Millefiori (Italian: [ˌmilleˈfjoːri]) is a glasswork technique which produces distinctive decorative patterns on glassware. The term millefiori is a combination of the Italian words "mille" (thousand) and "fiori" (flowers).[1] Apsley Pellatt in his book Curiosities of Glass Making was the first to use the term "millefiori", which appeared in the Oxford English Dictionary in 1849; prior to that, the beads were called mosaic beads. While the use of this technique long precedes the term "millefiori", it is now most frequently associated with Venetian glassware. Wikipedia


Wunderkammer

'Cabinets of curiosities (German: Kunstkammer and Kunstkabinett), also known as wonder-rooms (German: Wunderkammer), were encyclopedic collections of objects whose categorical boundaries were, in Renaissance Europe, yet to be defined. Although more rudimentary collections had preceded them, the classic cabinets of curiosities emerged in the sixteenth century. The term cabinet originally described a room rather than a piece of furniture. Modern terminology would categorize the objects included as belonging to natural history (sometimes faked), geology, ethnography, archaeology, religious or historical relics, works of art (including cabinet paintings), and antiquities. In addition to the most famous and best documented cabinets of rulers and aristocrats, members of the merchant class and early practitioners of science in Europe formed collections that were precursors to museums.' From Wikipedia, the free encyclopedia. Theme for my 2024 solo show at The Quay Gallery.


Carnival and Colour Joy

Allowing colours to speak to each other, permitting pattern and abstraction to take over. A day spent twisting colours into cane and making murrini is a reliable way to deal with a creative block.


Blue & White

A decade living in Kenya, Thailand and Singapore led to my fascination with the cooling vibrancy of this colour combination. I've an ecclectic and diminishing (increasingly cracked) collection of blue and white china, much of it hunted out as 'seconds' and oddments in the thrilling chaos of Chatuchak Market in Bangkok. Turkish tiles, Moravian wall motifs, Russian Gzhel, all of it!


Goddess & Garden

Fertility, flowers, fruit and the female form - recurring interests!


Pearl Hens and Seedpods

A studio visitor (who knows my work) brought me a collection of seed-pods, guineafowl feathers and a perfectly intact (deceased) beetle. These became the starting point for this monchromatic collection of glass.

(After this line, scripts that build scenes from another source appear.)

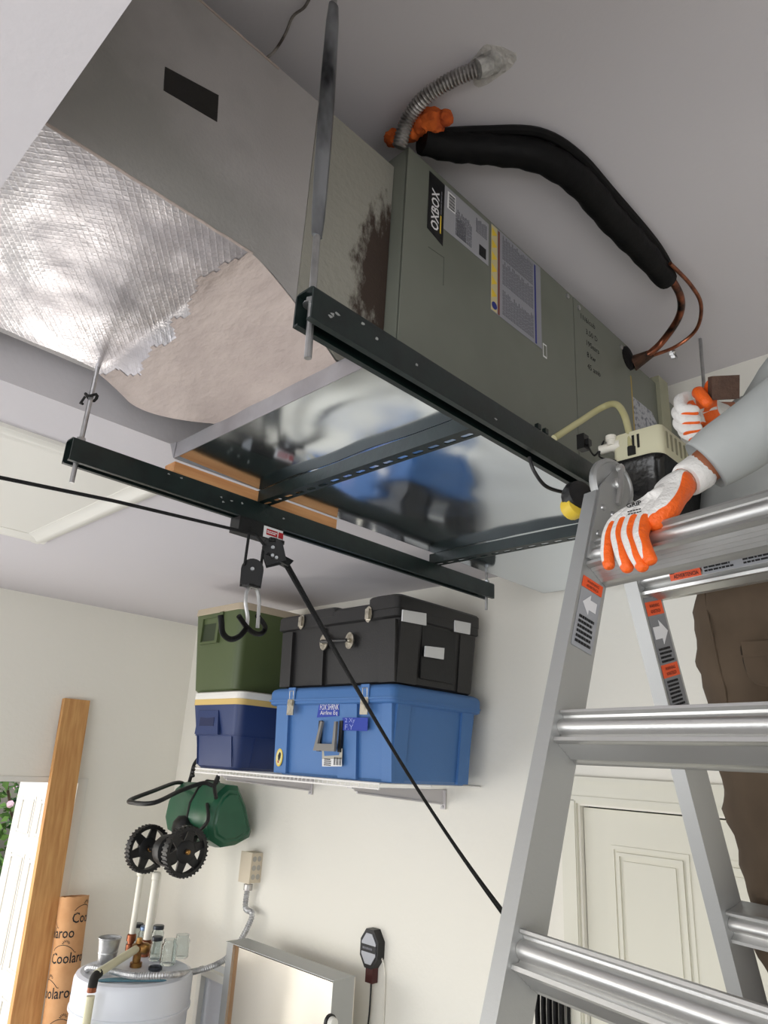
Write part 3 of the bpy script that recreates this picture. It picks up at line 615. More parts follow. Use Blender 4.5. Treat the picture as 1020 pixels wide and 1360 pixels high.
# black cord loop and yellow-black tape measure hanging at the front channel's far end
t = thing('black_cord', 'black cord drooping from the front channel towards the ladder top', 'cord', (-0.78, 1.25, 0.66))
b = B(); tube(b, smooth_path([at(703, 607, x=-0.785), at(709, 625, x=-0.78), at(724, 645, x=-0.775), at(745, 653, x=-0.77), at(762, 655, x=-0.76)], 8), 0.0042, 8); obj('cord', b, m_black, t)
t = thing('tape_measure', 'small yellow and black rounded tool tucked behind the ladder top', 'tool', at(765, 660, y=1.30))
c = at(767, 660, y=1.30); b = B(); lathe(b, c, (0.9, -0.4, 0.1), [(0.02, -0.018), (0.032, -0.015), (0.036, 0), (0.032, 0.015), (0.02, 0.018)], 18); obj('case', b, m_black, t)
b = B(); lathe(b, c + V((-0.008, 0, -0.02)), (0.9, -0.4, 0.1), [(0.016, -0.02), (0.026, -0.016), (0.028, 0), (0.026, 0.016), (0.016, 0.02)], 16); obj('yellow_shell', b, m_yellow, t)
# ------------------------------------------------------------------ wire shelf and the boxes on it
SZ = -0.068
shelf = thing('wire_shelf', 'white wire wall shelf on two brackets carrying the coolers and totes', 'shelf', (-2.7, 2.69, SZ - 0.02))
m_wire = M('white_coated_wire', (232, 230, 226), 0.4)
b = B()
for y, z in ((2.06, SZ - 0.004), (2.06, SZ - 0.022), (2.36, SZ - 0.006), (2.685, SZ - 0.004)): tube(b, [(-3.34, y, z), (-2.03, y, z)], 0.004, 6)
obj('shelf_rail', b, m_wire, shelf, kind='stuff', merge=False)
b = B(); x = -3.33
while x < -2.03: tube(b, [(x, 2.685, SZ - 0.0022), (x, 2.06, SZ - 0.0022), (x, 2.0575, SZ - 0.022)], 0.0022, 4); x += 0.027
obj('shelf_wire', b, m_wire, shelf, kind='stuff', merge=False)
m_brk = M('bracket_enamel', (206, 202, 202), 0.5)
for bx in (-3.18, -2.243):
    b = B(); th = 0.004
    prism(b, [(2.12, SZ - 0.028), (2.685, SZ - 0.028), (2.685, SZ - 0.09), (2.66, SZ - 0.09), (2.13, SZ - 0.042)], (bx, 0, 0), Y, Z, X * th)
    box(b, (bx - 0.012, 2.10, SZ - 0.032), (bx + 0.016, 2.69, SZ - 0.027)); box(b, (bx - 0.012, 2.688, SZ - 0.11), (bx + 0.016, 2.6945, SZ - 0.027))
    br = obj('bracket', b, m_brk, shelf, merge=False)
    b = B(); tube(b, [(bx + 0.006, 2.14, SZ - 0.047), (bx + 0.006, 2.67, SZ - 0.087)], 0.005, 6); obj('brace_edge', b, m_brk, br)
    b = B(); lathe(b, (bx + 0.003, 2.688, SZ - 0.1), -Y, [(0.006, 0), (0.006, 0.003), (0.003, 0.005)], 8); obj('screw', b, m_zinc, br)

def body(bm, x0, x1, y0, y1, z0, z1, taper, r=0.02, prof=None):
    """tapered tub: x0.. at the top, narrower by taper at the bottom"""
    cx, cy, hx, hy = (x0 + x1) / 2, (y0 + y1) / 2, (x1 - x0) / 2, (y1 - y0) / 2
    rings = [rrect(cx, cy, hx - taper - 0.012, hy - taper - 0.012, r, z0), rrect(cx, cy, hx - taper, hy - taper, r, z0 + 0.012)]
    for k in range(1, 5): rings.append(rrect(cx, cy, hx - taper * (1 - k / 4), hy - taper * (1 - k / 4), r, z0 + 0.012 + (z1 - z0 - 0.012) * k / 4))
    loft(bm, rings)
def lidmesh(bm, x0, x1, y0, y1, z0, z1, r=0.025, crown=0.012):
    cx, cy, hx, hy = (x0 + x1) / 2, (y0 + y1) / 2, (x1 - x0) / 2, (y1 - y0) / 2
    loft(bm, [rrect(cx, cy, hx - 0.008, hy - 0.008, r, z0), rrect(cx, cy, hx, hy, r, z0 + 0.006), rrect(cx, cy, hx, hy, r, z1 - crown), rrect(cx, cy, hx - 0.006, hy - 0.006, r, z1 - crown * 0.4), rrect(cx, cy, hx - 0.02, hy - 0.02, r, z1)])

# blue tote
m_btote = M('blue_tote_plastic', (70, 114, 170), 0.5, bump=0.06, bs=120)
tz0, tz1 = SZ, 0.302
tx0, tx1, ty0, ty1 = -2.745, -1.982, 2.065, 2.60
tt = thing('storage_tote', 'large bright blue latching storage tote on the wire shelf', 'tote', ((tx0 + tx1) / 2, (ty0 + ty1) / 2, tz0))
b = B(); body(b, tx0, tx1 - 0.006, ty0 + 0.012, ty1, tz0, 0.235, 0.022, 0.022); obj('tub', b, m_btote, tt)
b = B()                                                # ribs on front and end faces
for xa, xb_ in ((-2.725, -2.64), (-2.30, -2.19), (-2.045, -1.992)):
    obox(b, ((xa + xb_) / 2, ty0 + 0.018, 0.085), ((xb_ - xa) / 2, 0, 0), (0, 0.010, 0.0), (0, -0.010, 0.148))
for ya, yb_ in ((2.085, 2.16), (2.49, 2.56)):
    obox(b, (tx1 - 0.014, (ya + yb_) / 2, 0.085), (0.008, 0, 0), (0, (yb_ - ya) / 2, 0), (0.010, 0, 0.148))
bev(b, 0.005); obj('rib', b, m_btote, tt, kind='stuff', merge=False)
b = B(); lidmesh(b, tx0 - 0.03, tx1 + 0.012, ty0 - 0.014, ty1 + 0.02, 0.226, tz1, 0.03, 0.02)
obj('lid', b, m_btote, tt)
b = B(); cx, cy = (tx0 + tx1) / 2, (ty0 + ty1) / 2
loft(b, [rrect(cx - 0.01, cy, (tx1 - tx0) / 2 + 0.026, (ty1 - ty0) / 2 + 0.02, 0.03, z) for z in (0.243, 0.250)]); obj('lid_seam', b, m_btote, tt)
m_latch = M('nickel_latch', (196, 190, 176), 0.3, 0.9, rgb2=(150, 144, 130), ns=40)
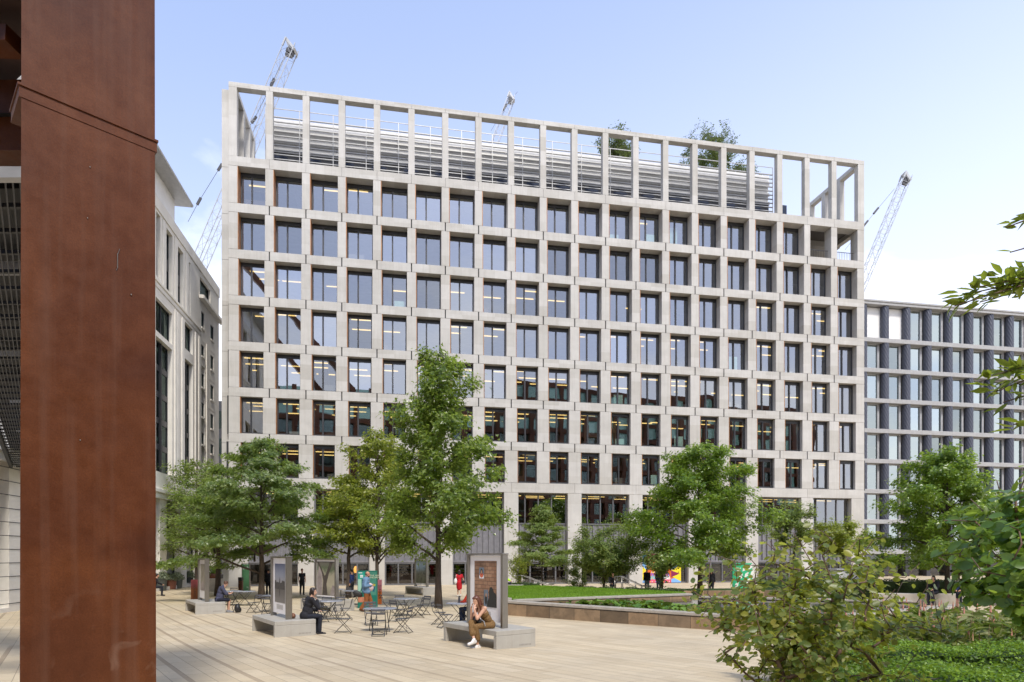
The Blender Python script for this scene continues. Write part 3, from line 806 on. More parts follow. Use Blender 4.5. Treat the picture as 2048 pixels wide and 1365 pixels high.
# local x: right edge -> left edge of the face; local -y... depth goes away behind the face
yb=-.95
def prism(z0,z1,tb,tt,m=0):
    a=[(0+tb,0,z0),(W_-tb,0,z0),(W_-tb-.22,yb,z0),(0+tb,yb,z0),(0+tt,0,z1),(W_-tt,0,z1),(W_-tt-.22,yb,z1),(0+tt,yb,z1)]
    g.add(a,[(0,1,2,3),(7,6,5,4),(4,5,1,0),(5,6,2,1),(6,7,3,2),(7,4,0,3)],m)
prism(gb-.1,zj-.10,0,.012); prism(zj,13.0,.012,.02)
g.box(-.004,W_+.004,-.5,.004,zj-.098,zj-.004,0)
g.box(-.016,W_+.016,-.5,.016,zj-.006,zj+.016,0); g.box(-.006,W_+.006,-.5,.006,zj-.108,zj-.099,0)
g.build('column',M['corten'],BC)
b=MB()
for x,z,r in ((.23,ZC+2.62,.006),(.58,ZC+3.75,.004),(.66,ZC+1.1,.004),(.60,ZC+3.25,.004)):
    b.lathe([(r,0),(r,.012)],8,(x,0.004,z))
b.box(.345,.352,-.001,.006,ZC+2.86,ZC+3.0); b.bar((.35,.003,ZC+2.98),(.33,.003,ZC+3.05),.008,.004); b.bar((.348,.003,ZC+2.86),(.36,.003,ZC+2.83),.007,.004)
b.build('fixing_stub',M['steel'],BC)
def cl(x,y,z): return (BC.matrix_world.inverted()@Vector((x,y,z)))
bpy.context.view_layer.update()
ob=MB()      # horizontal members left of / behind the column
ob.bar(cl(-4.75,6.2,ZC+6.95),cl(-16,13.2,ZC+6.95),.8,2.9,1); 
ob.bar(cl(-5.0,6.35,ZC+5.18),cl(-16,6.9,ZC+5.9),.25,.16,0)
ob.bar(cl(-5.2,7.1,ZC+4.87),cl(-16,7.4,ZC+4.87),.3,.78,0)
ob.build('edge_beam',[M['corten'],M['corten_dark']],BC)
gr=MB()
Ys=np.linspace(6.9,58,90)
def left(Y): return -17.8-.74*(Y-21.9)
def right(Y): return (175-1024+ (91-175)*min(1,(Y-6.9)/51))/F*Y
zg_=ZC+4.15
for i,Y in enumerate(Ys): gr.bar(cl(left(Y)+.02,Y,zg_),cl(right(Y),Y,zg_),.05,.05,0)
for k in range(26):
    f=k/25
    gr.bar(cl(left(6.9)*(1-f)+right(6.9)*f,6.9,zg_-.03),cl(left(58)*(1-f)+right(58)*f,58,zg_-.03),.014,.03,1)
gr.bar(cl(left(6.9),6.86,zg_),cl(right(6.9),6.86,zg_),.10,.12,2)
gr.bar(cl(left(6.9),6.9,zg_),cl(left(58),58,zg_),.12,.25,0)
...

Travelling Shrine/Illuminated Manuscript/Marginalia

A meeting of three themes. The essence of a cathedral, basilica, or temple as a talisman that can be worn or carried in your hands or pocket. A roadside shrine, a spirit house, a travelling shrine. My great-uncle, a parish priest had a workworn, silver, locket-like box to carry the Sacred host to the sick or dying. About the size of a pocket watch, and it opened to reveal a glowing gold interior. I’m fascinated by wearable and portable symbols of faith, talismans, relics and memento mori. My parents had a cloth-bound, boxed copy of the Très Riches Heures du Duc de Berry and the exotic imagery, glowing gold and intense colours fascinated me as a child. I managed to track down a rather battered copy for myself (no box) and became caught up in the character and chaos in the margins.


Harvest

Gathering beauty, seasonal changes. The forms reflecting the forms and growing habits of plants, berries and seedpods.